Ce changement climatique en cours provoquera selon lui « de gros à-coups climatiques sur l'eau et le gel et il est urgent de se saisir de ces sujets ». Plusieurs leviers existent : « On peut parler des sols, de l'aménagement des parcelles par exemple, liste-t-il. Nous allons avoir une variation sur les pluies donc il va falloir jouer énormément sur notre capacité à faire ruisseler l'eau et à la faire descendre dans les nappes. On peut aussi décaler les dates de semis, ce qui se commence à se faire et maximiser des pratiques sur des couvertures de sol. Nous avons désormais des années atypiques un peu chaque année, il faut s'adapter, c'est la base du métier d'agriculteur. » 

Travail des sols

Jean-Paul Bordes de Acta évoque lui l'agrivoltaïsme qui sert tout d'abord à produire de l'énergie sur les terres agricoles mais peut avoir des effets intéressants. « Il peut y avoir des effets d'ombrages qui vont limiter l'évapotranspiration par le sol et limiter la perte d'eau et cela peut aussi atténuer les effets d'épisodes violents de pluie et de grêles sur certaines cultures », indique-t-il.

Agro-Transfert travaille également sur ces sujets et notamment sur le projet Res'Eau qui vise à concevoir des systèmes d'agricultures plus résilients. « Nous travaillons sur plusieurs axes qui sont l'exposition au changement climatique, les leviers d'adaptation et les systèmes plus résilients, confirme Charlotte Demay-Journel, ingénieure agronome chez Agro-Transfert.

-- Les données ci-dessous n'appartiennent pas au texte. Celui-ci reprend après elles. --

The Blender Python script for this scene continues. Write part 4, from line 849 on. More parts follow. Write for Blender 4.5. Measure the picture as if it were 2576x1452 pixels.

L'exposition au changement climatique n'est pas la même partout mais il faut prendre en compte les risques de stress hydrique et thermique, et globalement mieux imaginer les risques pour les exploitations agricoles. »

Le salon Terres Innovation a réuni des professionnels du monde agricole à Chambry le 15 mai.


Elle estime que la région conserve tout de même un climat encore très propice à l'agriculture. « Les cultures de printemps vont être plus sensibles parce qu'elles vont avoir leur cycle sur la période estivale qui voit la multiplication de stress thermique et hydrique et elles sont sur des cycles courts donc elles ont peu l'opportunité de compenser contrairement aux cultures d'hiver qui peuvent rattraper les incidents climatiques, note-t-elle. Les cultures de printemps sont à très forte valeur ajoutée avec des exigences de qualité très fortes sur la filière donc cela conduit à un impact financier élevé en cas d'aléa climatique. Et puis il y a une variabilité d'une année sur l'autre, avec des sécheresses et des excès d'eau comme on le connaît actuellement qui fait que si on propose des variétés plus tolérantes à la sécheresse, cela ne fonctionnerait pas sur une année comme nous la connaissons. »

Ce changement climatique peut néanmoins être l'occasion de diversifier les cultures puisque la culture du tournesol remonte de plus en plus vers le nord et que la vigne se développe. « L'enjeu va être d'accompagner l'émergence de ces nouvelles filières et permettre à notre agriculture de continuer à se diversifier », précise Charlotte Demay-Journel. S'adapter restera plus que jamais le maître-mot de l'agriculture des prochaines années.